Israel has proven itself agile, ruthless, extrajudicial — “history’s most prolific practitioner of assassinations as a technique of statecraft”. But it lacks strategic depth and relies almost entirely on American backing to wage war. And Trump has clearly rejected Netanyahu’s call for America to go all-in on a full-scale war with Iran — for now.
What next?
Both sides will regroup.
Iran faces urgent internal security challenges, including foreign-backed extremist networks. China and Russia offer not only political support, but advanced counterintelligence tools and digital infrastructure to detect, infiltrate, and dismantle these proxy threats.
Tehran also faces a broader question: whether to agree a full defence pact with Russia. Putin recently revealed he offered one, but Iran hesitated — wary of compromising its independence and recalling its long-standing caution toward Russian intentions.

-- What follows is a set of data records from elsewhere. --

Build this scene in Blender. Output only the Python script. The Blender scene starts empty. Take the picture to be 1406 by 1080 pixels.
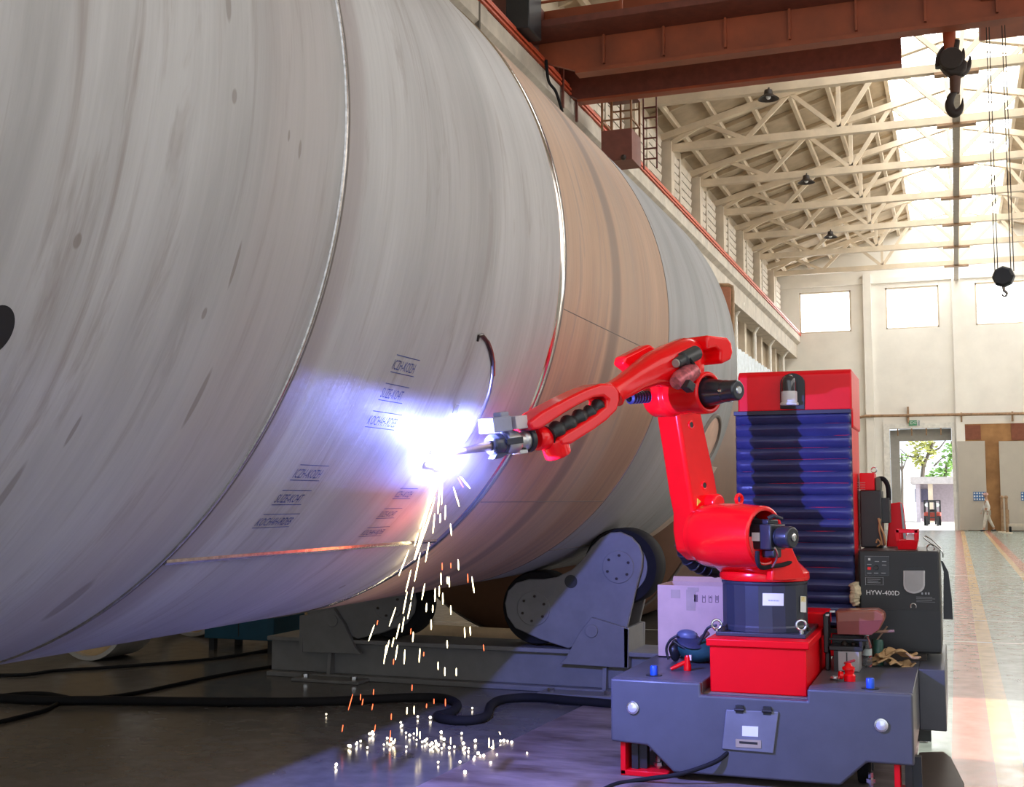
import bpy, bmesh, math, random
from mathutils import Vector as V, Matrix
random.seed(7)
SC = bpy.context.scene
COL = SC.collection
PI = math.pi
# ------------------------------------------------------------------ camera model (image 1406 x 1080)
FPX, CX, CY, EYE = 1650.0, 703.0, 540.0, 1.5
PITCH = math.atan((685 - CY) / FPX)
YAW = math.atan((1313 - CX) * math.cos(PITCH) / FPX)
FW = V((-math.sin(YAW) * math.cos(PITCH), math.cos(YAW) * math.cos(PITCH), math.sin(PITCH)))
RT = V((math.cos(YAW), math.sin(YAW), 0))
UP = RT.cross(FW)
CAM = V((0, 0, EYE))
def ray(u, v): return FW + RT * ((u - CX) / FPX) + UP * ((CY - v) / FPX)
def on(u, v, a, val):
    """surveyed pixel -> point on the world plane a = val"""
    d = ray(u, v); i = 'xyz'.index(a)
    return CAM + d * ((val - CAM[i]) / d[i])
cam = bpy.data.objects.new('camera', bpy.data.cameras.new('camera'))
COL.objects.link(cam)
cam.data.sensor_width = 36; cam.data.lens = 36 * FPX / 1406; cam.data.clip_end = 500
cam.location = CAM
cam.rotation_euler = (PI / 2 + PITCH, 0, YAW)
SC.camera = cam
# ------------------------------------------------------------------ mesh builder
def frame(n):
    n = V(n).normalized()
    a = V((0, 0, 1)) if abs(n.z) < .9 else V((1, 0, 0))
    x = a.cross(n).normalized()
    return x, n.cross(x), n
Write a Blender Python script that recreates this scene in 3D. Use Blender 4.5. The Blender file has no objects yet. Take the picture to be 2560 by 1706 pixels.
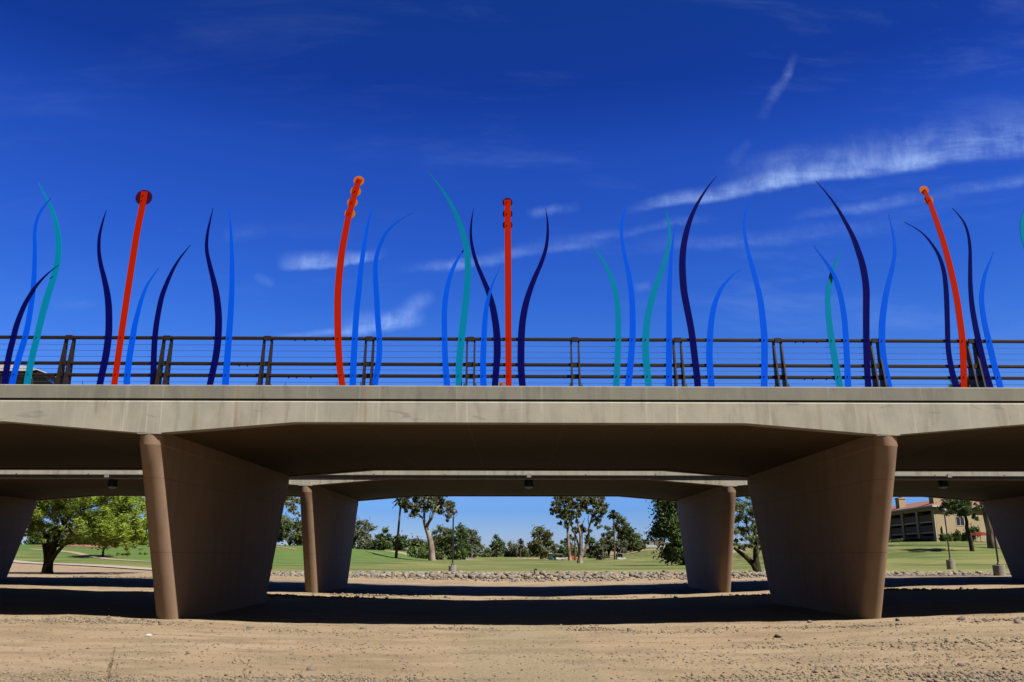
import bpy, bmesh, math, random
import numpy as np
from mathutils import Vector, Matrix
rnd = random.Random(7)
RN = np.random.RandomState(11)
sc = bpy.context.scene
col = sc.collection

# ------------------------------------------------------------------ camera
CAM_H = 1.55
PITCH = math.atan(536 / 2110.0)
YAW = math.radians(.21)
cam_d = bpy.data.cameras.new('camera')
cam_d.sensor_width = 36.0
cam_d.lens = 36.0 * 2110 / 2560
cam_d.clip_end = 8000
cam_d.clip_start = .05
cam = bpy.data.objects.new('camera', cam_d)
col.objects.link(cam)
cam.location = (0, 0, CAM_H)
cam.rotation_euler = (math.pi / 2 + PITCH, 0, YAW)
sc.camera = cam
sc.view_settings.view_transform = 'Standard'
sc.view_settings.look = 'None'
sc.view_settings.exposure = 1.40
sc.view_settings.gamma = 1.0
sc.cycles.diffuse_bounces = 1
sc.cycles.max_bounces = 6
sc.cycles.caustics_reflective = False
sc.cycles.caustics_refractive = False

# survey helper: a photographed point on the wall plane y = Y + s*x -> metres
SK = .0205                       # the bridges run very slightly off the x axis
def ray(px, py):
    a = (px - 1280) / 2110.; b = -(py - 853) / 2110.
    x, y, z = a, math.cos(PITCH) - b * math.sin(PITCH), math.sin(PITCH) + b * math.cos(PITCH)
    c, s = math.cos(YAW), math.sin(YAW)
    return (x * c - y * s, x * s + y * c, z)
def at(px, py, Y, s=0.0):
    r = ray(px, py); t = Y / (r[1] - s * r[0])
    return (r[0] * t, r[1] * t, r[2] * t + CAM_H)

# ------------------------------------------------------------------ sun + sky
KX, KY = .62, .465                # horizontal run of the light per metre of fall: from the right, slightly from behind the camera
SUN_DIR = Vector((KX, -KY, 1)).normalized()      # towards the sun
sun_d = bpy.data.lights.new('sun', 'SUN')
sun_d.energy = 5.0
sun_d.angle = math.radians(.5)
sun_d.color = (1.0, .955, .88)
sun = bpy.data.objects.new('sun', sun_d)
col.objects.link(sun)
sun.rotation_euler = (-SUN_DIR).to_track_quat('-Z', 'Y').to_euler()
sun.location = (20, -20, 60)

world = bpy.data.worlds.new('World')
sc.world = world
world.use_nodes = True
wt = world.node_tree
for n in list(wt.nodes): wt.nodes.remove(n)
class NT:
    """tiny helper for shader trees"""
    def __init__(s, t): s.t = t
    def n(s, typ, **kw):
        nd = s.t.nodes.new(typ)
        for k, v in kw.items(): setattr(nd, k, v)
        return nd
    def link(s, a, b): s.t.links.new(a, b)
    def put(s, sock, v):
        if hasattr(v, 'is_output') or hasattr(v, 'links'): s.link(v, sock)
        else: sock.default_value = v
    def m(s, op, a, b=None, c=None, clamp=False):
        nd = s.n('ShaderNodeMath', operation=op); nd.use_clamp = clamp
        s.put(nd.inputs[0], a)
        if b is not None: s.put(nd.inputs[1], b)
        if c is not None: s.put(nd.inputs[2], c)
        return nd.outputs[0]
    def v(s, op, a, b=None):
        nd = s.n('ShaderNodeVectorMath', operation=op)
        s.put(nd.inputs[0], a)
        if b is not None: s.put(nd.inputs[1], b)
        return nd.outputs['Value'] if op in ('DOT_PRODUCT', 'LENGTH') else nd.outputs[0]
    def ss(s, x, lo, hi, a=0., b=1.):
        nd = s.n('ShaderNodeMapRange', interpolation_type='SMOOTHSTEP')
        s.put(nd.inputs[0], x); s.put(nd.inputs[1], lo); s.put(nd.inputs[2], hi)
        s.put(nd.inputs[3], a); s.put(nd.inputs[4], b)
        return nd.outputs[0]
    def noise(s, vec, scale, detail=4., rough=.55, dist=0., color=False):
        nd = s.n('ShaderNodeTexNoise')
        if vec is not None: s.link(vec, nd.inputs['Vector'])
        nd.inputs['Scale'].default_value = scale
        nd.inputs['Detail'].default_value = detail
        nd.inputs['Roughness'].default_value = rough
        nd.inputs['Distortion'].default_value = dist
        return nd.outputs['Color'] if color else nd.outputs[0]
    def mapping(s, vec, scale=(1, 1, 1), rot=(0, 0, 0), loc=(0, 0, 0)):
        nd = s.n('ShaderNodeMapping')
        s.link(vec, nd.inputs[0])
        nd.inputs[1].default_value = loc; nd.inputs[2].default_value = rot; nd.inputs[3].default_value = scale
        return nd.outputs[0]
    def mix(s, f, a, b, mode='MIX'):
        nd = s.n('ShaderNodeMix', data_type='RGBA', blend_type=mode)
        s.put(nd.inputs[0], f)
        for i, x in ((6, a), (7, b)):
            if isinstance(x, tuple) and len(x) == 3: x = x + (1,)
            s.put(nd.inputs[i], x)
        return nd.outputs[2]
    def ramp(s, f, stops):
        nd = s.n('ShaderNodeValToRGB')
        s.link(f, nd.inputs[0])
        e = nd.color_ramp.elements
        while len(e) < len(stops): e.new(.5)
        for i, (p, c) in enumerate(stops):
            e[i].position = p; e[i].color = tuple(c) + (1,) if len(c) == 3 else c
        return nd.outputs[0]

w = NT(wt)
sky = w.n('ShaderNodeTexSky', sky_type='NISHITA')
sky.sun_disc = False
sky.sun_elevation = math.asin(SUN_DIR.z)
sky.sun_rotation = math.atan2(SUN_DIR.x, SUN_DIR.y)
sky.altitude = 300
sky.air_density = 1.0
sky.dust_density = .2
sky.ozone_density = 1.6
# deep polarised desert blue: the sky colours themselves, more saturated and contrasty
gm = w.n('ShaderNodeGamma'); w.link(sky.outputs[0], gm.inputs[0]); gm.inputs[1].default_value = 1.0
hs = w.n('ShaderNodeHueSaturation'); hs.inputs['Hue'].default_value = .515
hs.inputs['Saturation'].default_value = 1.35; hs.inputs['Value'].default_value = 1.0
w.link(gm.outputs[0], hs.inputs['Color'])
geo = w.n('ShaderNodeTexCoord').outputs['Generated']
sep = w.n('ShaderNodeSeparateXYZ'); w.link(geo, sep.inputs[0])
vx, vy, vz = sep.outputs
tint = w.mix(w.ss(vz, 0.0, .62), (.62, .92, 1.12), (.16, .40, .80))
tint = w.mix(w.ss(vz, .13, .30, 0, .55), tint, (.23, .55, 1.0))
skycol = w.mix(1.0, hs.outputs[0], tint, 'MULTIPLY')
grade = w.ramp(w.m('DIVIDE', vz, .65), [(0., (.40, .34, .60)), (.034, (.375, .34, .585)), (.077, (.26, .30, .545)), (.25, (.56, .54, .68)), (.40, (.70, .65, .73)), (.54, (.75, .63, .75)),
   (.68, (.85, .62, .73)), (.79, (.55, .44, .56)), (.90, (.62, .49, .52)), (1., (.6, .5, .5))])
skycol = w.mix(1.0, skycol, grade, 'MULTIPLY')
dbl = w.n('ShaderNodeVectorMath', operation='SCALE'); w.link(skycol, dbl.inputs[0]); dbl.inputs['Scale'].default_value = 1.515
skycol = dbl.outputs[0]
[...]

The real geopolitical stakes lie with Beijing and Moscow. Positioned at the heart of Eurasia, Iran plays a central role in the global shift toward multipolarity. Moves targeting Iran for regime change — paired with initiatives like the Zangezur Corridor — are widely interpreted as NATO expansionism in action, directly challenging Chinese and Russian strategic interests.
Though not formally backed by NATO, the corridor fits within a broader Western strategy to extend influence into the Caucasus and Central Asia — led by allies like Turkey and Azerbaijan, and supported by partners such as Israel and the US.
This initiative threatens regional sovereignty by encroaching on Russia’s southern frontier and near China’s Xinjiang region — where fears of foreign-backed separatism remain high.
For Russia, the corridor weakens its grip on the Caucasus — a region it considers its "near abroad." For China, it raises alarms over instability and interference along its western border.
History teaches us that ceasefires rarely hold. They are often not endings, but pauses — like the breath before the next blow. Unless there is a broader “grand bargain” between the ‘Great Powers’ — America, China and Russia — expect more of the same — with civilians bearing the brunt of future escalations.
This pattern echoes what Ibn Khaldun , the 14th-century polymath known for his groundbreaking work on the rise and fall of civilisations, described centuries ago: the cyclical nature of power, where states rise on unity and momentum, only to weaken from within — through overreach, fatigue, and the erosion of collective will.
The current truce may offer respite, but it will not bring peace until the great powers reach either a reckoning or exhaustion — the twin forces Ibn Khaldun saw as the inevitable turning points of history.
Iran is the chosen battlefield — where the future is being fought over, long before it arrives.
This is an insightful and nuanced analysis of a highly complex and volatile situation. The framing of the ceasefire as a tactical pause rather than a lasting peace rings true given the historical patterns in this region and the broader geopolitical chessboard.
“…only to weaken from within — through overreach, fatigue, and the erosion of collective will.”
Overexpansion is a more apt description. Empires always expand until their supply lines get too long. They simply can’t sustain conquest for logistical reasons. This limits the sustainability of their expansion. Other consequences ensue; these are more the product of hubris. So, yes, dissolution manifests internally (crossing the Rubicon) but the process begins with strategic miscalculations implemented at the periphery. If there’s a common manifestation, it’s fiscal. Hard power is expensive and the currency is debased, whether from Hadrian’s Wall or Vietnam doesn’t matter.